Did traveling across Southeast Asia with Mom change me? At first I thought it hadn't. Then, in 2006, seven years after our trip, I was working at Microsoft and had to take a business trip to Delhi.
My flight arrived in the middle of the night (as most international flights to Delhi do), and after getting my baggage and bracing myself for what I knew was coming, I walked out of the airport and into a teeming mass of taxi drivers. It was pure chaos, with the taxis parked in no discernible pattern, and a mob of drivers and others yelling to the people coming out of the airport on a warm Delhi night. Hands clutched at my arms and my luggage, but I held on tight and pushed through the crowd, scanning the drivers along a row of taxis. Eventually, I saw one I decided to take a chance on: a middle-aged man who looked calm and thoughtful. As I approached him, a young man – who turned out to be his son – took my luggage and loaded it in the trunk.

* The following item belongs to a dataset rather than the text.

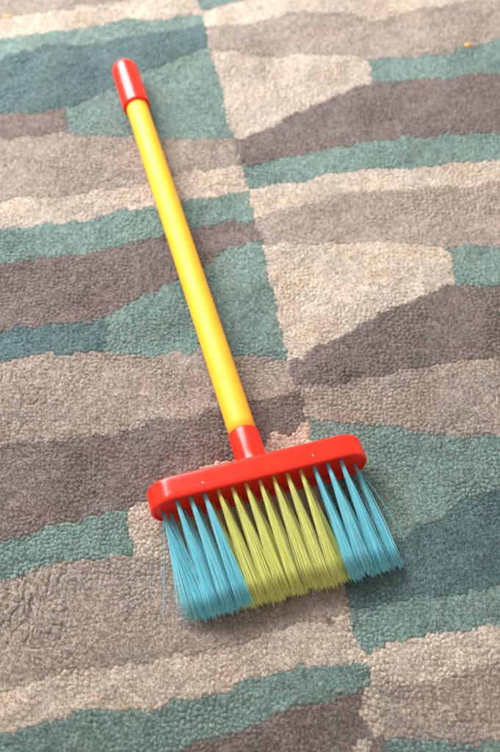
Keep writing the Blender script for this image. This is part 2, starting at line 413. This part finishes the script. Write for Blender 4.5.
# ------------------------------------------------------------------ broom
def plastic(name, colour, rough, sss=0.0, coat=0.0, bump=0.05):
    m, nt, b, _ = material(name)
    tc = nt.nodes.new('ShaderNodeTexCoord')
    n = nt.nodes.new('ShaderNodeTexNoise'); n.inputs['Scale'].default_value = 35; n.inputs['Detail'].default_value = 4
    nt.links.new(tc.outputs['Object'], n.inputs['Vector'])
    mr = nt.nodes.new('ShaderNodeMapRange'); mr.inputs['From Min'].default_value = 0.3; mr.inputs['From Max'].default_value = 0.7
    mr.inputs['To Min'].default_value = rough * 0.85; mr.inputs['To Max'].default_value = rough * 1.2
    nt.links.new(n.outputs['Fac'], mr.inputs['Value']); nt.links.new(mr.outputs['Result'], b.inputs['Roughness'])
    mc = nt.nodes.new('ShaderNodeMix'); mc.data_type = 'RGBA'
    mc.inputs[6].default_value = (*[c * 0.95 for c in colour], 1); mc.inputs[7].default_value = (*[min(1, c * 1.04) for c in colour], 1)
    nt.links.new(n.outputs['Fac'], mc.inputs[0]); nt.links.new(mc.outputs[2], b.inputs['Base Color'])
    n2 = nt.nodes.new('ShaderNodeTexNoise'); n2.inputs['Scale'].default_value = 260; n2.inputs['Detail'].default_value = 2
    nt.links.new(tc.outputs['Object'], n2.inputs['Vector'])
    bp = nt.nodes.new('ShaderNodeBump'); bp.inputs['Strength'].default_value = bump; bp.inputs['Distance'].default_value = 0.0004
    nt.links.new(n2.outputs['Fac'], bp.inputs['Height']); nt.links.new(bp.outputs['Normal'], b.inputs['Normal'])
    if sss:
        b.inputs['Subsurface Weight'].default_value = sss
        b.inputs['Subsurface Radius'].default_value = (0.006, 0.003, 0.0012)
        b.inputs['Subsurface Scale'].default_value = 1.0
    b.inputs['Specular IOR Level'].default_value = 0.4
    b.inputs['Coat Weight'].default_value = coat
    return m


RED = plastic('red_plastic', (0.92, 0.020, 0.006), 0.21, 0.12)
YELLOW = plastic('yellow_plastic', (0.92, 0.43, 0.018), 0.50, 0.35)
WHITE = plastic('pale_pink_plastic', (0.85, 0.50, 0.42), 0.4)  # even pale pink for the two pips, lighter than the red head


def bristle_material(name, colour, pale):
    m, nt, b, out = material(name)
    gi = nt.nodes.new('ShaderNodeNewGeometry')
    mc = nt.nodes.new('ShaderNodeMix'); mc.data_type = 'RGBA'
    mc.inputs[6].default_value = (*colour, 1); mc.inputs[7].default_value = (*pale, 1)
    pw = nt.nodes.new('ShaderNodeMath'); pw.operation = 'POWER'; pw.inputs[1].default_value = 0.9
    nt.links.new(gi.outputs['Random Per Island'], pw.inputs[0]); nt.links.new(pw.outputs[0], mc.inputs[0])
    nt.links.new(mc.outputs[2], b.inputs['Base Color'])
    b.inputs['Roughness'].default_value = 0.38; b.inputs['Specular IOR Level'].default_value = 0.35
    tr = nt.nodes.new('ShaderNodeBsdfTranslucent'); nt.links.new(mc.outputs[2], tr.inputs['Color'])
    mx = nt.nodes.new('ShaderNodeMixShader'); mx.inputs[0].default_value = 0.5
    nt.links.new(b.outputs[0], mx.inputs[1]); nt.links.new(tr.outputs[0], mx.inputs[2])
    nt.links.new(mx.outputs[0], out.inputs['Surface'])
    return m


BLUE_B = bristle_material('blue_nylon', (0.22, 0.86, 0.97), (0.58, 0.96, 0.99))
LIME_B = bristle_material('lime_nylon', (0.96, 0.96, 0.24), (0.99, 0.99, 0.55))

ANG = math.radians(15.5)
broom = bpy.data.objects.new('toy_broom', None); COL.objects.link(broom)
broom.location = (0.007, 0.40, 0.0); broom.rotation_euler = (0, 0, ANG)
broom['label'] = 'small toy broom with red head, yellow handle, blue and lime bristles'
broom['category'] = 'broom'

YF, YB = 0.0, 0.0202          # bristle face and handle side of the head
ZC = 0.0195; HW = 0.0205; HL = 0.0892; XC = 0.0018


def stadium(inset, y, n=24):
    r = HW - inset; c = HL - HW
    pts = []
    for k in range(n + 1):
        a = -math.pi / 2 + math.pi * k / n; pts.append((XC + c + r * math.cos(a), y, ZC + r * math.sin(a)))
    m = 14
    for k in range(1, m): pts.append((XC + c - 2 * c * k / m, y, ZC + r))
    for k in range(n + 1):
        a = math.pi / 2 + math.pi * k / n; pts.append((XC - c + r * math.cos(a), y, ZC + r * math.sin(a)))
    for k in range(1, m): pts.append((XC - c + 2 * c * k / m, y, ZC - r))
    return pts


rings = []
# recessed bristle face, its rim, side wall with a faint draft, rounded shoulder
prof = [(0.0038, YF + 0.0014), (0.0034, YF + 0.0012), (0.0030, YF + 0.0004), (0.0025, YF + 0.00005), (0.0016, YF), (0.0007, YF + 0.0003), (0.0002, YF + 0.0009), (0.0, YF + 0.0018)]
for t in (0.25, 0.5, 0.75): prof.append((0.0004 * t, YF + (YB - YF) * t * 0.9))
R = 0.0028
for k in range(0, 8):
    a = math.pi / 2 * k / 7
    prof.append((0.0004 + R * (1 - math.cos(a)), YB - R + R * math.sin(a)))
V = []; F = []
for ins, y in prof: rings.append(stadium(ins, y))
N = len(rings[0])
for r in rings: V += r
for i in range(len(rings) - 1):
    for k in range(N):
        j = (k + 1) % N
        F.append((i * N + k, i * N + j, (i + 1) * N + j, (i + 1) * N + k))
F.append(tuple(range(N - 1, -1, -1))); F.append(tuple(range((len(rings) - 1) * N, len(rings) * N)))
# socket, flared where it meets the head
sd = np.array([-0.0030, 0.4576 + 0.03, 0.0142 - 0.0200]); sd /= np.linalg.norm(sd)
S0 = np.array([0.0016, YB - 0.002, 0.0200])
SR = 0.0126; SLEN = 0.0350
prof2 = [(0.0, SR + 0.0012), (0.0024, SR + 0.0009), (0.0032, SR + 0.0005), (0.0044, SR + 0.0003), (0.012, SR + 0.0001), (SLEN - 0.0022, SR - 0.0002),
         (SLEN - 0.0008, SR - 0.0004), (SLEN, SR - 0.0011), (SLEN, SR - 0.0022), (SLEN - 0.004, SR - 0.0022)]
V2, F2 = lathe(prof2, S0, sd, 56)
off = len(V)
V += [tuple(v) for v in V2]; F += [tuple(i + off for i in f) for f in F2]
head = link_mesh('brush_head', V, F, RED, broom)
import bmesh
bm = bmesh.new(); bm.from_mesh(head.data); bmesh.ops.recalc_face_normals(bm, faces=bm.faces)
for f in bm.faces:
    if len(f.verts) > 8: f.smooth = False
bm.to_mesh(head.data); bm.free()

# the two little moulding pips on the upper side of the head
PIPY = 0.0070
for px in (-0.0433, 0.0460):
    Vp, Fp = lathe([(-0.0004, 0.0008), (0.0003, 0.00075), (0.00055, 0.0004), (0.0006, 0)], (px, PIPY, ZC + HW - 0.0004), (0, 0.02, 1), 14)
    link_mesh('moulding_pip', Vp, Fp, WHITE, head)

# handle tube
HR = 0.01075
H0 = S0 + sd * (SLEN - 0.006)
HLEN = 0.4520 - H0[1] + 0.012
link_mesh('handle', *lathe([(0, HR - 0.001)] + [(HLEN * t, HR + 0.0009 * (1 - t)) for t in np.linspace(0.001, 1, 30)] + [(HLEN, 0)], H0, sd, 64), YELLOW, broom)

# cap on the far end
CS = S0 + sd * ((0.4505 - S0[1]) / sd[1]); CR = 0.0137; CL = 0.064
capp = [(0.002, HR - 0.0005), (0.0004, HR + 0.0002), (0.0, HR + 0.0012), (0.0003, CR - 0.0002), (0.0012, CR + 0.0001), (0.0030, CR + 0.0001), (0.0040, CR), (0.0052, CR)]
capp += [(CL * 0.5, CR - 0.0002), (CL - 0.0075, CR - 0.0005)]
for k in range(1, 9):
    a = math.pi / 2 * k / 8
    capp.append((CL - 0.0075 + 0.0075 * math.sin(a), (CR - 0.0005) - 0.0075 * (1 - math.cos(a)) if k < 8 else CR - 0.008))
capp.append((CL + 0.0003, 0.003)); capp.append((CL + 0.0003, 0))
link_mesh('end_cap', *lathe(capp, CS, sd, 64), RED, broom)


# bristles: every tuft fans out from its hole
def filament(root, tip, sag, bend, r, K=7):
    """three-sided strand following a shallow curve"""
    pts = []
    for k in range(K):
        t = k / (K - 1)
        p = root + (tip - root) * t
        p = p + np.array([bend * 4 * t * (1 - t), 0, sag * 4 * t * (1 - t)])
        pts.append(p)
    d = tip - root; d /= np.linalg.norm(d)
    u = np.cross(d, (0, 0, 1.0)); u /= np.linalg.norm(u); w = np.cross(u, d)
    V = []; F = []
    for p in pts:
        for a in (0.5, 2.6, 4.7): V.append(p + r * (u * math.cos(a) + w * math.sin(a)))
    for k in range(K - 1):
        for a in range(3):
            b = (a + 1) % 3
            F.append((k * 3 + a, k * 3 + b, k * 3 + 3 + b, k * 3 + 3 + a))
    F.append((2, 1, 0)); F.append(((K - 1) * 3, (K - 1) * 3 + 1, (K - 1) * 3 + 2))
    return V, F


rt = random.Random(5)
TUFTS = [(-0.0778, 0.0, 0, 0.0070)] + [(-0.0662 + (i + o) * 0.01115, z, 1, t) for z, t, o, c in ((0.0135, 0.0125, 0, 13), (-0.0060, 0.0050, -0.5, 14)) for i in range(c)] + [(0.0800, 0.0, 2, 0.0070)]
for x0, zo, end, tz in TUFTS:
    u = (x0 + 0.0778) / 0.1578
    blue = not (0.235 < u < 0.75)
    V = []; F = []
    tipx = -0.0700 + u * 0.1550
    n = 125 if end == 1 else 80
    lean = rt.uniform(-0.0022, 0.0022); longer = rt.gauss(0, 0.0012)
    for k in range(n):
        rr = math.sqrt(rt.random()); aa = rt.random() * 2 * math.pi
        root = np.array([x0 + 0.0013 * rr * math.cos(aa), YF + 0.001, ZC + zo + 0.0013 * rr * math.sin(aa)])
        wild = rt.random() < 0.12 and not end
        spread = 0.0118 * (0.34 if end else 1.0) * (1.45 if wild else 1.0)
        tx = tipx + lean + spread * rt.uniform(-1, 1) + rt.gauss(0, 0.0012)
        zt = tz + 0.0045 * rr * math.sin(aa) + rt.gauss(0, 0.0011)
        zt = max(zt, 0.0014)
        ty = -0.0855 + longer + rt.gauss(0, 0.0018) - (0.0010 if zo > 0 else 0) - (0.004 * rt.random() if wild else 0)
        v, f = filament(root, np.array([tx, ty, zt]), rt.uniform(-0.0004, 0.0012), rt.gauss(0, 0.0006), 0.00015 + 0.00010 * rt.random())
        o = len(V); V += v; F += [tuple(a + o for a in ff) for ff in f]
    strays = {0: ((-0.0977, -0.0801), (-0.0858, -0.0793), (-0.0835, -0.0700)), 2: ((0.1033, -0.081), (0.0925, -0.083))}.get(end, ())
    for tx, ty in strays:
        v, f = filament(np.array([x0, YF + 0.001, ZC + zo]), np.array([tx, ty, 0.0030]), 0.004, 0.0012, 0.0002, 10)
        o = len(V); V += v; F += [tuple(a + o for a in ff) for ff in f]
    t = link_mesh('bristle_tuft', V, F, BLUE_B if blue else LIME_B, head)
    t['label'] = 'bright blue bristle tuft' if blue else 'lime green bristle tuft'

# small orange crumb near the far edge of the view
mo, nt, b, _ = material('orange_crumb')
nn = nt.nodes.new('ShaderNodeTexNoise'); nn.inputs['Scale'].default_value = 500
crr = nt.nodes.new('ShaderNodeValToRGB'); crr.color_ramp.elements[0].color = (0.55, 0.16, 0.01, 1); crr.color_ramp.elements[1].color = (0.9, 0.5, 0.03, 1)
nt.links.new(nn.outputs['Fac'], crr.inputs['Fac']); nt.links.new(crr.outputs['Color'], b.inputs['Base Color']); b.inputs['Roughness'].default_value = 0.35
bm = bmesh.new(); bmesh.ops.create_icosphere(bm, subdivisions=3, radius=1.0)
rc = random.Random(3)
for v in bm.verts:
    k = 1 + 0.10 * math.sin(3 * v.co.x + 1) * math.cos(4 * v.co.y) + 0.05 * rc.uniform(-1, 1)
    v.co = (v.co.x * 0.0042 * k, v.co.y * 0.0026 * k, v.co.z * 0.0018 * k)
for f in bm.faces: f.smooth = True
me = bpy.data.meshes.new('crumb'); bm.to_mesh(me); bm.free(); me.materials.append(mo)
crumb = bpy.data.objects.new('crumb', me); COL.objects.link(crumb); crumb.location = (0.235, 0.943, 0.0012); crumb.rotation_euler = (0, 0, 0.15)
crumb['label'] = 'tiny glossy orange crumb on the taupe stripe near the top right corner'; crumb['category'] = 'crumb'

# ------------------------------------------------------------------ light, camera
def area(name, loc, target, size, size_y, energy, colour):
    l = bpy.data.lights.new(name, 'AREA'); l.shape = 'RECTANGLE'; l.size = size; l.size_y = size_y
    l.energy = energy; l.color = colour
    o = bpy.data.objects.new(name, l); COL.objects.link(o); o.location = loc
    from mathutils import Vector
    o.rotation_euler = (Vector(target) - Vector(loc)).to_track_quat('-Z', 'Y').to_euler()
    return o


area('window_light', (-1.10, 2.00, 1.35), (0, 0.50, 0), 1.6, 1.6, 158, (0.93, 0.97, 1.0))
world = bpy.data.worlds.new('World'); scene.world = world; world.use_nodes = True
bg = world.node_tree.nodes['Background']; bg.inputs['Color'].default_value = (1.0, 0.93, 0.87, 1); bg.inputs['Strength'].default_value = 0.64

cam = bpy.data.cameras.new('camera'); co_ = bpy.data.objects.new('camera', cam); COL.objects.link(co_)
co_.location = (0, 0, 0.80); co_.rotation_euler = (math.radians(90 - 57), 0, 0)
cam.sensor_fit = 'VERTICAL'; cam.sensor_height = 36; cam.sensor_width = 24; cam.lens = 1100 / 752 * 36
cam.clip_start = 0.05; cam.clip_end = 50
cam.dof.use_dof = True; cam.dof.focus_distance = 0.885; cam.dof.aperture_fstop = 5.0
scene.camera = co_
scene.render.engine = 'CYCLES'
scene.cycles.max_bounces = 12; scene.cycles.diffuse_bounces = 8
scene.view_settings.view_transform = 'Standard'; scene.view_settings.look = 'None'
scene.view_settings.exposure = 0.0; scene.view_settings.gamma = 1.0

On the way to the hotel, we talked about many things. I told them of my previous trip to Delhi, and how excited I was to be back, and they asked about my current trip and what I would be doing. They asked what it was like to work at Microsoft. I mentioned that I saw in the coverage of George W. Bush's recent trip to India to sign a proposed nuclear arms agreement that India's current President is Muslim, and they said that, although they were Hindu, they liked him and thought he was doing a good job.
I was glad to have found a driver who seemed a good fit for me, and I tipped generously when we arrived at my hotel. I took his card, in case I needed a taxi to the airport when I left.
When I walked into the hotel, a well-dressed Indian man was engaged in animated conversation with the front desk staff. As I would soon learn, he was the limo driver they had sent to meet my flight, and he was explaining that he had been there, but I had never showed up.
When I said my name at check-in, the limo driver turned to me and held up a hand-lettered sign with my name on it. He then started yelling at me, instead of the desk clerks. "I remember you! Why did you ignore this sign? I was standing right there as you came out of the airport. You walked past me to outside the airport, which could have been dangerous."
I apologized profusely, then headed up to my room, feeling like a savvy world traveler. Thanks, Mom!